DATA SHOWN:
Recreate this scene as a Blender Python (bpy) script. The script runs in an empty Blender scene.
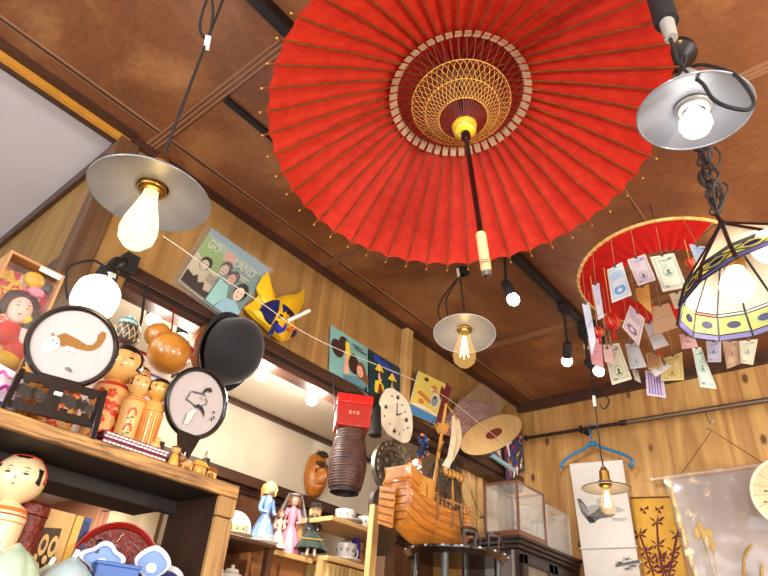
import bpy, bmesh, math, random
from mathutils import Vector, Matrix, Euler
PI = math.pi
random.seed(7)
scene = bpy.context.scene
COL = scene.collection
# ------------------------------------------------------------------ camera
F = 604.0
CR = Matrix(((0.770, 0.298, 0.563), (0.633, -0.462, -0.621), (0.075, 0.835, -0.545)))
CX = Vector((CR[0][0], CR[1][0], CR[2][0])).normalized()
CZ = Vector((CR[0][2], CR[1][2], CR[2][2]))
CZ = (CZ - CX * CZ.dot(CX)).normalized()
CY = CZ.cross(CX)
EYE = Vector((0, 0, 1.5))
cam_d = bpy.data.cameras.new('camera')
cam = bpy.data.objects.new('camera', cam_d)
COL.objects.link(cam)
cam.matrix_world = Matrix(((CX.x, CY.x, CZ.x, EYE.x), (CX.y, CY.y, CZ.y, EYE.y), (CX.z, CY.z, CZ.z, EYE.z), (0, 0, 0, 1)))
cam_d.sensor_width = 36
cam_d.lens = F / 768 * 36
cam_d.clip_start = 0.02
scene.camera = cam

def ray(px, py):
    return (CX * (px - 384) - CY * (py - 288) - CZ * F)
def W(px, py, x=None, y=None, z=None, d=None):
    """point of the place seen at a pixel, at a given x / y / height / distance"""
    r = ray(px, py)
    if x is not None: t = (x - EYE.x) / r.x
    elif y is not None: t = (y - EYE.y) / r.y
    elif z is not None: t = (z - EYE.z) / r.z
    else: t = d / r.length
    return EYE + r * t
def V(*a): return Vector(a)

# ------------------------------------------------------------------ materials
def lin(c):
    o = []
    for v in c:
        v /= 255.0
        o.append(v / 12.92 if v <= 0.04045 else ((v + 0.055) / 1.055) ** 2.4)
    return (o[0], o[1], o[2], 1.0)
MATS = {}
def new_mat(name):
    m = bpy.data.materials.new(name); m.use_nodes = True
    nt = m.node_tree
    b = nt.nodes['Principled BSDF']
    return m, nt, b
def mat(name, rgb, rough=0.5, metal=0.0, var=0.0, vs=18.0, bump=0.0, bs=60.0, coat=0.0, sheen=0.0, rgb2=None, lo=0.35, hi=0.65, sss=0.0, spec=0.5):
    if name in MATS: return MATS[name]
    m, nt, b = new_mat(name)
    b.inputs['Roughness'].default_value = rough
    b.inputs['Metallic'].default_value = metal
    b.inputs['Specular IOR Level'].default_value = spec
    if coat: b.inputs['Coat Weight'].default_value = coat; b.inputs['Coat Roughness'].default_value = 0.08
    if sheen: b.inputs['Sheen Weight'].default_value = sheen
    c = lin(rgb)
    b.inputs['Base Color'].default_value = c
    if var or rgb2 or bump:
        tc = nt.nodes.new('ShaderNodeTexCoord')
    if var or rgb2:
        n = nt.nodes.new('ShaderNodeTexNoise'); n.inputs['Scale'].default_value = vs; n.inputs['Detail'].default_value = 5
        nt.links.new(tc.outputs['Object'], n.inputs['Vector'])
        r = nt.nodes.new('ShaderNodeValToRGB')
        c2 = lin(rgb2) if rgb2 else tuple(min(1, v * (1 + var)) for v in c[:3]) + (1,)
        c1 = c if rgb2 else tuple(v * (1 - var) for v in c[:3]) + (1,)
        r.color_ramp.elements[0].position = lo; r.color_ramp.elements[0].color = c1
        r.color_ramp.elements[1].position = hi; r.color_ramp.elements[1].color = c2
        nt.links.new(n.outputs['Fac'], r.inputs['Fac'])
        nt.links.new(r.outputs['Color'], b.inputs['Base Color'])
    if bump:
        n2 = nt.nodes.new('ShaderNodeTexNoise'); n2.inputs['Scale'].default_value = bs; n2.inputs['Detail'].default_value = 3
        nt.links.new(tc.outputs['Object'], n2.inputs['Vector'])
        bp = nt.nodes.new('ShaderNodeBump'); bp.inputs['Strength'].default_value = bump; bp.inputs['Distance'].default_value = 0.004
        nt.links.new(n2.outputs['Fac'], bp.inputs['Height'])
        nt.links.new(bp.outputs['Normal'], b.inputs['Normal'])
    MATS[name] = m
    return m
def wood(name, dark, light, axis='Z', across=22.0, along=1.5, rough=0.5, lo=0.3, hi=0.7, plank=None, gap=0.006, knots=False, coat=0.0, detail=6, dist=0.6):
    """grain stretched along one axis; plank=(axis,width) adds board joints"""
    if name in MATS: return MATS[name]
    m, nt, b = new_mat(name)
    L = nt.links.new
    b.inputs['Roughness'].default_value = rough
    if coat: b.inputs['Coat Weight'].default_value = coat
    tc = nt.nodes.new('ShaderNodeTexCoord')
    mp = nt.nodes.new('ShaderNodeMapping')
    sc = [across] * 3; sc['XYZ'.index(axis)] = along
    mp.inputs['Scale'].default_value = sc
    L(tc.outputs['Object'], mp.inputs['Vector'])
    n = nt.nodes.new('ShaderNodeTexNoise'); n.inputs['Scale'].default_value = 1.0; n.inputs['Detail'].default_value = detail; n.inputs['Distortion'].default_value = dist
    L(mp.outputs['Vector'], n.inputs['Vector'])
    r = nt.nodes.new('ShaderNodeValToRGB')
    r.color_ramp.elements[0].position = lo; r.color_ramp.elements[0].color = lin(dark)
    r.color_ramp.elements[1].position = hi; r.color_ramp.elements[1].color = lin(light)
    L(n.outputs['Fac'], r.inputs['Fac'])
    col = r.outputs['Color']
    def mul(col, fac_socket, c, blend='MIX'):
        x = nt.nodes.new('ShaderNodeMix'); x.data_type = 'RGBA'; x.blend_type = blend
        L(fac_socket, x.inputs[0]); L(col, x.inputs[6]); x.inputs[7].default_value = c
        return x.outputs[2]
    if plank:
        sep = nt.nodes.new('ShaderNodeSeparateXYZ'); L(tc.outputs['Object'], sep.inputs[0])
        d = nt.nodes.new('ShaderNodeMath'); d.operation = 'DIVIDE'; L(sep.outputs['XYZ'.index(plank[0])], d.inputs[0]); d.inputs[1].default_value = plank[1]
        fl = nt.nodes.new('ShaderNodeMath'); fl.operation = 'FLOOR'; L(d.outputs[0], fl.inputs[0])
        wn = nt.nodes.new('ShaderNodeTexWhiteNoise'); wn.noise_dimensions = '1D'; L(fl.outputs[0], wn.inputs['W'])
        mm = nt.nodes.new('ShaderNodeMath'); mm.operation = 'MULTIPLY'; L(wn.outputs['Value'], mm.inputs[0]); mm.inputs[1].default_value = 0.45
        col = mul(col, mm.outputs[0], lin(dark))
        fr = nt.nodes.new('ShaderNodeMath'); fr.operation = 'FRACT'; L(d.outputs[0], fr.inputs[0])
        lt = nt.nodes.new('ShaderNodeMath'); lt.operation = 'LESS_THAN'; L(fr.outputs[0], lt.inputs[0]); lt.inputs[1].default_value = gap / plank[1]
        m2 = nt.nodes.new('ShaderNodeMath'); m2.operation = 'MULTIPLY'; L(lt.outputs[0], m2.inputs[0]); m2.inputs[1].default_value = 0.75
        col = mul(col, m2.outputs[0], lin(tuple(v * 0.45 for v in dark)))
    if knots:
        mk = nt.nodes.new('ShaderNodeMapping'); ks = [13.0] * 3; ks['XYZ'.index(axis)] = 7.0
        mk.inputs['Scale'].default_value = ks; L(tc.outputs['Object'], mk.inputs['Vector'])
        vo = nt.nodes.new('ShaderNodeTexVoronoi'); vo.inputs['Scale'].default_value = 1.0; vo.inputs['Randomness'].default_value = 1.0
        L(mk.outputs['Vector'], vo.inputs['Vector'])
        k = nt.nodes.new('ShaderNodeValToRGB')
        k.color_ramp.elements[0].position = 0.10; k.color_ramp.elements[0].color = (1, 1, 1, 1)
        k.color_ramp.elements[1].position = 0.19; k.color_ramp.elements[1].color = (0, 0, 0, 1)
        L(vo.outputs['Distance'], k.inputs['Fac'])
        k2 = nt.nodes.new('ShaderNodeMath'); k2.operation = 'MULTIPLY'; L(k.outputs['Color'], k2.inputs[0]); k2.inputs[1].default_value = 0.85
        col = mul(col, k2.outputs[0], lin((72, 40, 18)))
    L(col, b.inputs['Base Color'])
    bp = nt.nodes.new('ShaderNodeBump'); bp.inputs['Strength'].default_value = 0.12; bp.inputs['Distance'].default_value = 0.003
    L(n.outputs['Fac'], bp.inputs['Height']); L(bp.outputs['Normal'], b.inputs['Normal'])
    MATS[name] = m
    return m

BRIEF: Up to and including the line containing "scene.camera = cam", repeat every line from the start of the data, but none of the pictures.

EXERCISE ANSWER:
Recreate this scene as a Blender Python (bpy) script. The script runs in an empty Blender scene.
import bpy, bmesh, math, random
from mathutils import Vector, Matrix, Euler
PI = math.pi
random.seed(7)
scene = bpy.context.scene
COL = scene.collection
# ------------------------------------------------------------------ camera
F = 604.0
CR = Matrix(((0.770, 0.298, 0.563), (0.633, -0.462, -0.621), (0.075, 0.835, -0.545)))
CX = Vector((CR[0][0], CR[1][0], CR[2][0])).normalized()
CZ = Vector((CR[0][2], CR[1][2], CR[2][2]))
CZ = (CZ - CX * CZ.dot(CX)).normalized()
CY = CZ.cross(CX)
EYE = Vector((0, 0, 1.5))
cam_d = bpy.data.cameras.new('camera')
cam = bpy.data.objects.new('camera', cam_d)
COL.objects.link(cam)
cam.matrix_world = Matrix(((CX.x, CY.x, CZ.x, EYE.x), (CX.y, CY.y, CZ.y, EYE.y), (CX.z, CY.z, CZ.z, EYE.z), (0, 0, 0, 1)))
cam_d.sensor_width = 36
cam_d.lens = F / 768 * 36
cam_d.clip_start = 0.02
scene.camera = cam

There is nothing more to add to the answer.